Quant au besoin de prendre des décisions urgentes, dont tirent argument les partisans d'un président fort, le risque me paraît plus grand de voir prendre des décisions hasardeuses lorsque tous les pouvoirs sont confiés à un seul homme que lorsqu'il est partagé entre autant de personnes qu’il y a d’intérêts dans un conseil. C'est dans l'urgence que la concorde est la plus nécessaire, et elle ne l’est jamais tant que lorsqu’il s’agit de parer au plus grand risque, qui dans un Etat n'est pas un ennemi intérieur ou extérieur, mais l'arbitraire, l'abus ou le cynisme d'un individu d'autant plus exposé à l'immodération que sa faiblesse est exaltée par l'excès des pouvoirs que le peuple lui a inconsidérément remis.

C’est pourquoi, si c’est la démocratie qu’on veut, il ne faut pas élire de « président de la République. » En élevant trop haut au-dessus de lui un homme que rien n'oblige à tenir ses promesses, le peuple s'engage à se soumettre à un chef dans une entreprise - l'Etat - qui n'est pas son outil, et qui a d'autres maîtres que lui.
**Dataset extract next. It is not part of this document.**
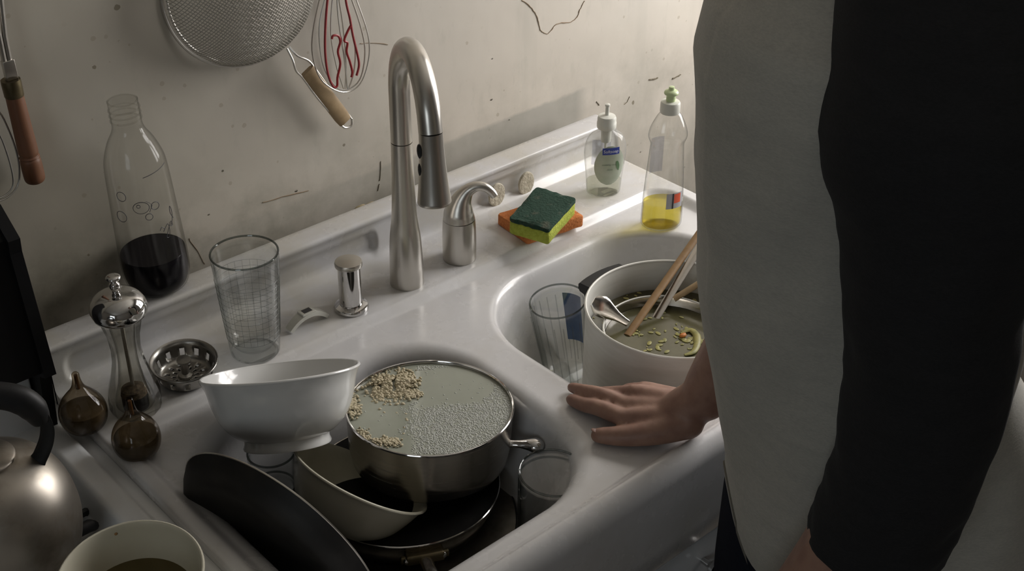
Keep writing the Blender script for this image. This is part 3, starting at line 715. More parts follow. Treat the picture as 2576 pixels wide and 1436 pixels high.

Quand on parle de démocratie, la première chose à savoir, c’est si on la veut et si on la croit possible. Libre à chacun de lui préférer un régime où le pouvoir est moins partagé. Mais si c’est la démocratie qu’on a en vue, toutes les raisons qu'on peut lui opposer sont à prendre en considération, certes (comme par exemple le « besoin d’avoir un chef »), pourvu que ces réserves servent à aider la démocratie à naître, non à la faire avorter ou à en faire une utopie.

Cela dit, quand on parle de démocratie, est-ce « le gouvernement de tous par tous » qu’on a en tête, ou autre chose ?

La philosophie est née en Grèce du besoin d'aider la démocratie à accoucher d'elle-même, quand des esprits aigus ont vu que sous ce mot autre chose était sorti.

"Démos", ce n'est pas le peuple. Et ce n’est absolument pas le peuple jouissant de toute sa liberté. C'est ce qui reste des peuples vaincus une fois que leurs dominateurs les ont disséminés et assignés à résidence dans des quartiers administratifs : tels sont les dèmes. Ils ont été inventés par Clisthène, chef, non de la démocratie mais d'un parti.[i] 

Croire qu'on est en démocratie quand on est en oligarchie n'est pas être démocrate, c'est être dupe d'une classe qui usurpe un régime qu'elle nie et d'un mot qu'on n'a pas compris.

La démocratie est devenue aujourd’hui l'enjeu d'une tromperie universelle. Lieu par excellence du double langage, elle sert de prétexte à toutes les barbouzeries.

Pourquoi l’oligarchie a-t-elle besoin de se masquer en démocratie ?  L’utilité, on la voit pour les ultra-riches : agir sous le couvert d’Etats.  Mais se masquer, n’est-ce pas une faiblesse ?

Aujourd’hui l’oligarchie s’affiche : elle tient virtuellement tout. C’est donc elle la République. Tant il est vrai que la République n’est que la démocratie vue d’en haut.  

Un président de république ne peut pas être un chef démocratique pour la simple raison que démocratie et chef sont incompatbiles. Il ne peut être que chef d'un parti rival de l'oligachie pour gouverner le peuple. C'est autre chose, une fois élu, qu'un chef d'Etat préside : l'unité tenue d'en haut du pays, définie de concert avec d'autres entreprises.

Le gouvernement de tous par tous n’est pas la démocratie, qui n’a jamais été que le gouvernement des esclaves, des femmes et des métèques par les riches. Quand une fraction d’êtres humains s’organisent pour faire main basse sur virtuellement tout, le gouvernement de tous par tous passe par leur mise hors d’état de nuire, eux et leurs Etats, au nom de la nocivité de leurs pratiques.


[i] Aristote, Constitution d'Athènes, XXI.